When Madam He said she felt that Peiqin was still unwell, Mr Bao checked in on his sleeping daughter before leaving. He rushed home after the police contacted him and sat by the grass patch where his wife and daughter lay.

Police investigations showed that Peiqin's bedroom windows were the only ones open in the three-bedroom executive apartment, and that a black chair was found beside the open window.

A pair of pink slippers, which Mr Bao later confirmed to be his wife's, was left next to the chair.

When contacted yesterday afternoon, Mr Bao declined to comment.

Mr Bao, a researcher at the A*Star Institute for Infocomm Research, arrived in Singapore in 1995 and got his employment pass in January 1996.

Madam He arrived the same year, leaving Peijia in the care of Madam He's parents in China.
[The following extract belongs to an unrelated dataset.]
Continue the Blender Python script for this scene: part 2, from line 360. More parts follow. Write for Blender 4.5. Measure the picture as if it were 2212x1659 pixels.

Peijia came over in 1999, and the family moved into their current flat in December last year.

No unhappiness

Even though Mr Bao told investigating officers that there was no unhappiness, quarrels or problems within the family, he said Madam He became more agitated over seemingly trivial matters late last year.

He also said Madam He frequently spoke of their behaviours and mannerisms, saying they did not assimilate into local culture.

That was unlike their initial years in Singapore, when Madam He was very positive about adapting to the local lifestyle. She had even told him that she considered Singapore to be her home.

But she later began losing her enthusiasm to stay here, Mr Bao said.

Once, he recalled, Madam He deliberately did not send Peiqin to school as a test to see if the school would call to check on the girl.

When the school did not call, Madam He concluded that the school did not welcome their daughter and told Mr Bao that the child should return to China.

An autopsy showed that the cause of death for both deceased was due to multiple injuries, which is consistent with a fall from height.